PROMPT: Across the material below, how many lines contain the word "Python"? Give only the number.
▬▬▬▬▬▬
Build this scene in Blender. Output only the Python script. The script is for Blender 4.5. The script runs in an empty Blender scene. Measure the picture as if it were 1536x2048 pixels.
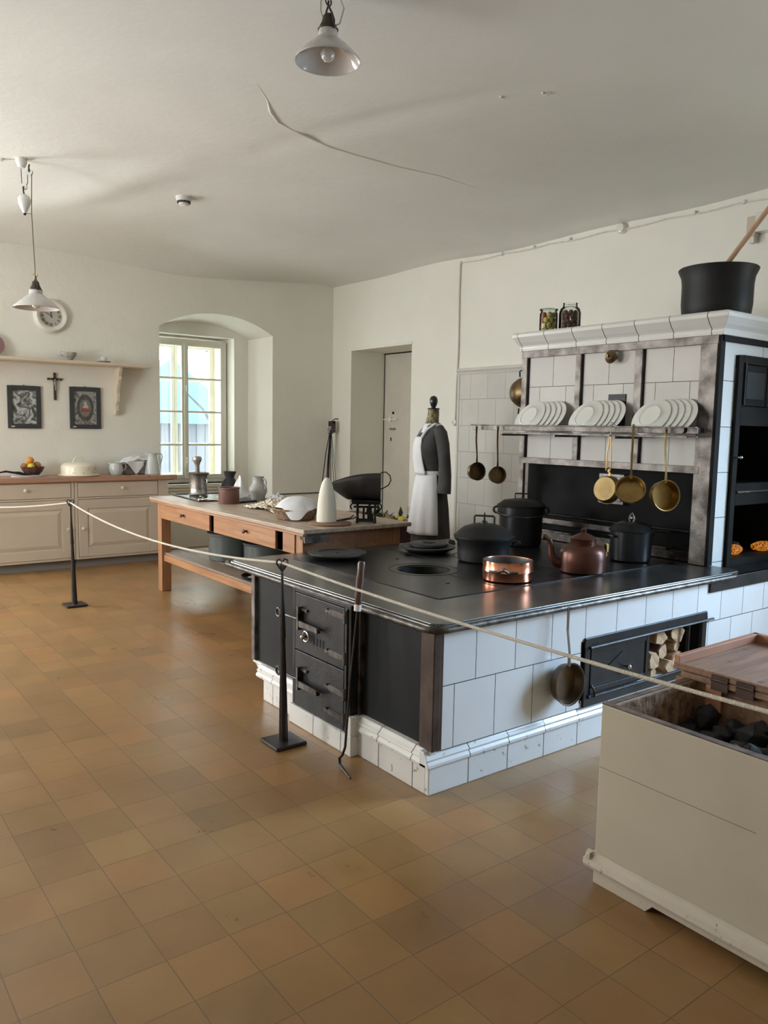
import bpy, bmesh, math, random
from math import sin, cos, pi, radians
from mathutils import Vector, Matrix
random.seed(7)
S = bpy.context.scene
COL = S.collection

# ------------------------------------------------------------------ camera
def make_camera():
    yaw, pitch, roll = radians(142.75), radians(-6.12), radians(1.06)
    fw = Vector((cos(yaw)*cos(pitch), sin(yaw)*cos(pitch), sin(pitch)))
    r = fw.cross(Vector((0, 0, 1))).normalized(); u = r.cross(fw)
    r2 = r*cos(roll)+u*sin(roll); u2 = -r*sin(roll)+u*cos(roll)
    cd = bpy.data.cameras.new('camera'); cd.sensor_fit = 'VERTICAL'; cd.sensor_height = 24
    cd.sensor_width = 18; cd.lens = 24*1580/2048; cd.clip_start = .05; cd.clip_end = 200
    c = bpy.data.objects.new('camera', cd); COL.objects.link(c)
    m = Matrix((r2, u2, -fw)).transposed().to_4x4(); m.translation = Vector((0, 0, 1.55))
    c.matrix_world = m; S.camera = c
make_camera()
# ------------------------------------------------------------------ view + light
S.view_settings.view_transform = 'Standard'; S.view_settings.look = 'None'
S.view_settings.gamma = 1; S.view_settings.use_curve_mapping = False
S.view_settings.exposure = 0.13
S.cycles.max_bounces = 10; S.cycles.diffuse_bounces = 6; S.cycles.caustics_reflective = False
S.cycles.caustics_refractive = False; S.cycles.sample_clamp_indirect = 6
W = bpy.data.worlds.new('sky'); S.world = W; W.use_nodes = True
W.node_tree.nodes['Background'].inputs[0].default_value = (.93, .97, 1.0, 1)
W.node_tree.nodes['Background'].inputs[1].default_value = 8.0
def area(name, loc, aim, sx, sy, power, col, portal=False):
    l = bpy.data.lights.new(name, 'AREA'); l.shape = 'RECTANGLE'; l.size = sx; l.size_y = sy
    l.energy = power; l.color = col
    if portal: l.cycles.is_portal = True
    o = bpy.data.objects.new(name, l); COL.objects.link(o); o.location = loc
    o.rotation_euler = (Vector(aim)-Vector(loc)).to_track_quat('-Z', 'Y').to_euler()
    return o
# daylight entering the window openings of the room (openings are modelled below)
WX_L = [(-6.6, -5.3)]                         # window in the left wall (x range)
WY_W = (-1.35, .05)                           # second window in the window wall, left of the frame
WX_R = (-1.35, -.15)                          # window in the right wall beyond the coal box
area('daylight_window_wall', (-9.0, -.65, 1.75), (-3.5, 1.6, 1.05), 1.3, 1.7, 142, (.95, .985, 1))
area('daylight_left', (-5.95, -2.15, 1.75), (-5.6, 3, 1.6), 1.25, 1.7, 76, (.95, .985, 1))
dr = area('daylight_right', (-.75, 6.0, 1.75), (-1.5, 3, 0.2), 1.15, 1.7, 88, (.46, .71, 1.0)); dr.data.spread = radians(110)
area('window_portal', (-9.95, 4.05, 1.7), (-8, 4.05, 1.7), 1.3, 2.0, 1, (1, 1, 1), portal=True)

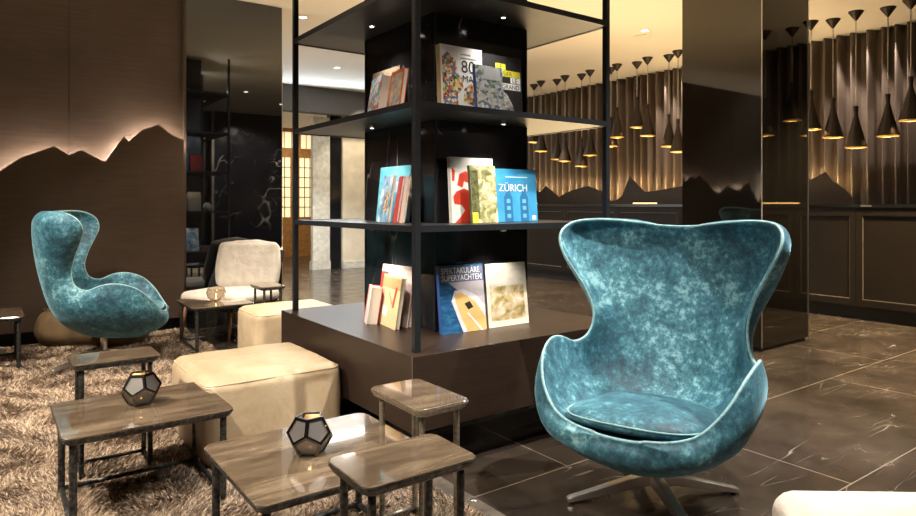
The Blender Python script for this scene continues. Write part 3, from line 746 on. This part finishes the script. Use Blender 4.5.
# ------------------------------------------------------------------ tables
RUGZ = .018
tab = {}
def table(kind, w, d, h, label, x, y, rz=0, group='lacquered side tables with hammered iron legs', rim='iron', name='side_table'):
    t = thing(name, label, 'table', (x,y,RUGZ), rz, group)
    h = h-RUGZ; r = .035 if w > .4 else .028
    bm = bmesh.new(); loft_rr(bm, [(w-.002,d-.002,r,h-.006),(w,d,r,h-.002),(w-.004,d-.004,r,h)])
    obj('tabletop', bm, M['horn'], t)
    bm = bmesh.new(); loft_rr(bm, [(w-.03,d-.03,r*.8,h-.030),(w-.012,d-.012,r,h-.024),(w+.002,d+.002,r,h-.010),(w+.002,d+.002,r,h-.006)])
    obj('rim', bm, M[rim], t)
    ix, iy = w/2-.035, d/2-.035; lr = .0125 if w > .4 or d > .4 else .010
    for sx_ in (-1,1):
        for sy_ in (-1,1):
            bm = bmesh.new(); n = 22; pts = []; rad = []
            for k in range(n):
                pts.append((sx_*ix,sy_*iy,(h-.03)*k/(n-1))); rad.append(lr*(1+.10*noise.noise(Vector((k*1.7,sx_*3+x*5,sy_*5+y*7)))))
            tube(bm, pts, rad, 10); obj('leg', bm, M[rim], t, True)
    sr = lr*.75
    for p in (((-ix,-iy,.02),(-ix,iy,.02)),((ix,-iy,.02),(ix,iy,.02)),((-ix,iy,.02),(ix,iy,.02))):
        bm = bmesh.new(); tube(bm, p, sr, 8); obj('stretcher', bm, M[rim], t, True)
    return t
table('big', .56, .48, .36, 'low brown lacquered table at front left holding a faceted candle holder', .48, 2.71)
table('small', .325, .21, .49, 'narrow taller table just behind the front left table, before the far teal chair', .44, 3.085)
table('big', .575, .53, .36, 'low square lacquered table at front centre holding a faceted candle holder', .845, 1.895)
table('small', .325, .215, .49, 'small taller table at the front, overlapping the square centre table', .852, 1.41)
table('small', .205, .325, .49, 'small square-looking table close to the bookcase plinth corner', 1.185, 1.86, rim='iron_light')
table('big', .56, .5, .37, 'low table at the left picture edge beside the far teal chair', -.065, 5.53)
table('big', .46, .55, .36, 'low table in front of the white cushioned lounge chair', 1.47, 5.305)
table('small', .20, .28, .49, 'small taller table standing right of the lounge chair behind the far pouf', 1.81, 5.06)

# ------------------------------------------------------------------ candle holders
def dodeca():
    bm = bmesh.new(); bmesh.ops.create_icosphere(bm, subdivisions=1, radius=1)
    cs = [f.calc_center_median().normalized() for f in bm.faces]
    fm = {}
    for i, f in enumerate(bm.faces): fm[f] = i
    faces = []
    for v in bm.verts:
        fs = list(v.link_faces); n = v.co.normalized(); c = sum((cs[fm[f]] for f in fs), Vector())/len(fs)
        a = (cs[fm[fs[0]]]-c).normalized(); b_ = n.cross(a)
        fs.sort(key=lambda f: math.atan2((cs[fm[f]]-c).dot(b_), (cs[fm[f]]-c).dot(a)))
        faces.append([fm[f] for f in fs])
    bm.free(); return cs, faces
DC, DF = dodeca()
def candle_holder(label, x, y, z, R, rz, tilt, group='faceted metal candle holders'):
    t = thing('candle_holder', label, 'candle holder', (x,y,z), 0, group)
    # sit on one pentagon
    cent = [sum((DC[i] for i in f), Vector())/5 for f in DF]
    q = cent[0].rotation_difference(Vector((0,0,-1))).to_matrix()
    rot = Matrix.Rotation(rz,3,'Z') @ q
    inr = cent[0].length*R
    V = [rot @ (c*R)+Vector((0,0,inr)) for c in DC]
    cw = [rot @ (c*R)+Vector((0,0,inr)) for c in cent]
    fr = bmesh.new(); pn = bmesh.new(); ctr = Vector((0,0,inr))
    for fi, f in enumerate(DF):
        P = [V[i] for i in f]; c = cw[fi]; nrm = (c-ctr).normalized()
        up = nrm.z > .95
        ins = [c+(p-c)*.80 for p in P]; insd = [p-nrm*.004 for p in ins]
        A = [fr.verts.new(p) for p in P]; Bv = [fr.verts.new(p) for p in ins]; Cv = [fr.verts.new(p) for p in insd]
        for k in range(5):
            k2 = (k+1)%5; fr.faces.new((A[k],A[k2],Bv[k2],Bv[k])); fr.faces.new((Bv[k],Bv[k2],Cv[k2],Cv[k]))
        if not up and nrm.z > -.95: pn.faces.new([pn.verts.new(p) for p in insd])
        if nrm.z < -.95: fr.faces.new([fr.verts.new(p) for p in insd])
    bmesh.ops.remove_doubles(fr, verts=fr.verts, dist=1e-5)
    obj('frame', fr, M['gunmetal'], t); obj('etched_pane', pn, M['etched'], t)
    return inr
def tea_light(label, x, y, z):
    t = thing('tea_light', label, 'candle', (x,y,z), 0, 'tea lights in the holders')
    bm = bmesh.new(); lathe(bm, [(0,0),(.019,0),(.019,.014),(.018,.014),(.018,.003),(0,.003)], 20); obj('cup', bm, M['chrome'], t, True)
    bm = bmesh.new(); lathe(bm, [(0,.0035),(.0175,.0035),(.0175,.011),(0,.0115)], 20); obj('wax', bm, M['wax'], t)
    bm = bmesh.new(); lathe(bm, [(0,.012),(.0035,.016),(.0045,.021),(.002,.03),(0,.036)], 10); obj('flame', bm, M['flame'], t, True)
    ld = bpy.data.lights.new('candle_light', 'POINT'); ld.energy = .5; ld.color = (1,.6,.25); ld.shadow_soft_size = .005
    o = bpy.data.objects.new('candle_light', ld); COL.objects.link(o); o.location = (x,y,z+.045)
x, y = at_depth(141, .77*650/200.); candle_holder('faceted gunmetal candle holder on the front left table', x, y, .3605, .075, .35, 0); tea_light('lit tea light in the holder on the front left table', x, y, .3655)
x, y = at_depth(310, .77*650/249.); candle_holder('faceted gunmetal candle holder on the square centre table', x, y, .3605, .073, 1.0, 0); tea_light('lit tea light in the holder on the square centre table', x, y, .3655)
x, y = at_depth(216, .77*650/97.)
t = thing('candle_holder', 'round smoked glass candle holder on the far table by the lounge chair', 'candle holder', (x,y,.3605))
bm = bmesh.new(); bmesh.ops.create_icosphere(bm, subdivisions=2, radius=.075)
for v in bm.verts:
    v.co.z += .068
    v.co.z = max(v.co.z, 0)
bmesh.ops.delete(bm, geom=[v for v in bm.verts if v.co.z > .128], context='VERTS')
o = obj('bowl', bm, M['smoked_glass'], t); o.modifiers.new('s','SOLIDIFY').thickness = .003
tea_light('lit tea light in the glass holder on the far table', x, y, .3655)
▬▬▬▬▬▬
EXERCISE ANSWER: 2